Why one-off interviews are not enough
Manual customer interviews still matter, but they are easy to delay, hard to scale, and difficult to keep consistent when the backlog is moving fast. Teams know they should talk to customers more often than they do. The problem is usually not intent. It is time, coordination, and the fact that by the time the next round of interviews happens, the roadmap conversation has already moved on.
What this changes in practice
A continuous AI interviewer makes it easier to keep structured customer conversations running in the background of normal product work. That works best, however, when those conversations are guided by a useful framework for asking better questions. That gives teams a steadier stream of usable input to work from, including:
- current interview transcripts
- repeated objections
- recurring motivations
- tagged themes over time
- sourced answers tied back to actual conversations
That kind of evidence is much more useful in feature prioritization than a vague summary or a half-remembered sales call. It gives the team something concrete to work with: what problem keeps repeating, who is affected, and what users are trying instead.
Frank fits here perfectly because it gives teams a more consistent body of customer evidence to work from during prioritization.
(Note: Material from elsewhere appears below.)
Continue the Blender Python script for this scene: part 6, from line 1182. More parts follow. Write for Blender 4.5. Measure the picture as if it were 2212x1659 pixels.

Instead of relying on scattered feedback, internal assumptions, or the loudest recent opinion, they can come back to a clearer record of real customer signals.
A Spreadsheet Cannot Interview a Customer
Feature prioritization gets much less dramatic once a team stops expecting a framework to perform miracles. A scoring model can sort the work. It cannot explain what customers actually need, or why the same problem keeps coming back.
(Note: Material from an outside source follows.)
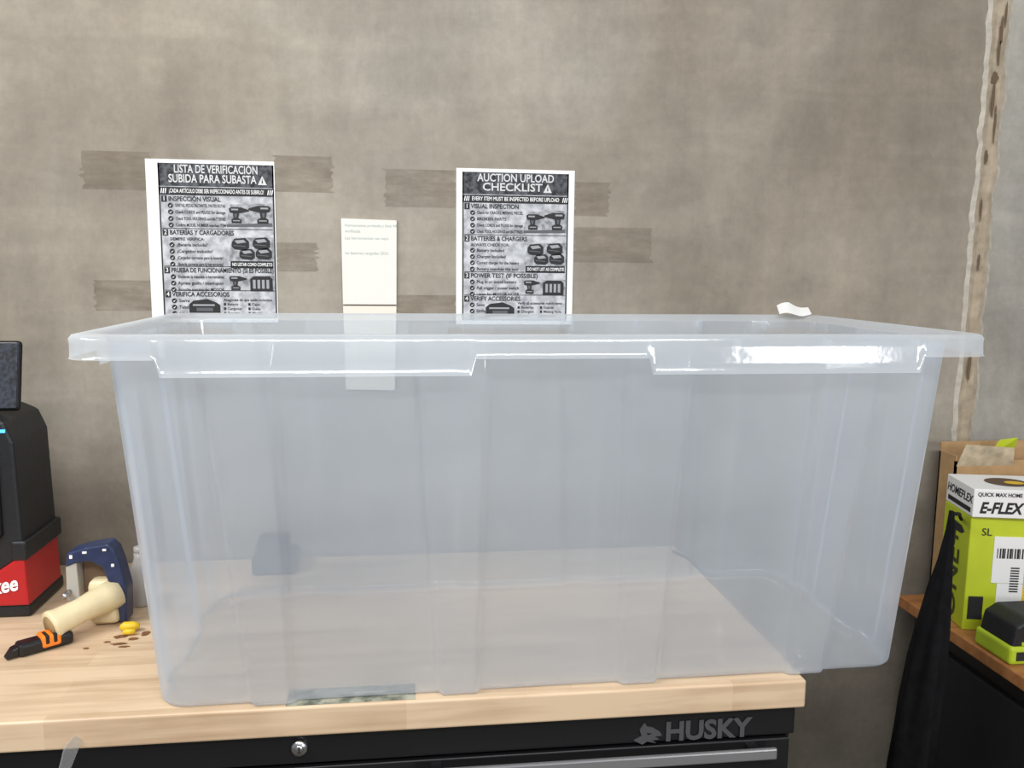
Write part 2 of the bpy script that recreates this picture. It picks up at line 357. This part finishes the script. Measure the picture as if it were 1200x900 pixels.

The fix should be that better prioritization comes from better evidence. Clearer customer input. Repeated patterns. Enough real context to tell the difference between a real problem and a very persuasive anecdote.
And that is where Frank earns its spot: not as the thing making the decision, but as the thing helping the team stop pretending that memory, momentum, and last week’s loudest opinion count as evidence.
FAQ
What is the best framework for feature prioritization?
There is no single best one. A framework helps organize decisions, but the quality of the decision still depends on the quality of the input.
Why does feature prioritization still feel subjective?
Because teams often score assumptions, incomplete feedback, or internal opinions instead of clear customer evidence.
Should customer requests decide the roadmap?
No. Requests are useful signals, but they are often suggested solutions, not the underlying problem.
What is the biggest mistake teams make in prioritization?
They debate the score before they understand the customer problem behind it.
Why are feature requests not enough on their own?
Because they show what someone asked for, not why they asked for it, how often the issue happens, or how important it really is.
What makes customer interviews useful in prioritization?
They add context. They show what is actually happening, who is affected, and what keeps repeating across real conversations.
Where do AI interviews help most?
They help when teams need a steady flow of structured customer input, so decisions are based on current evidence instead of memory or recency.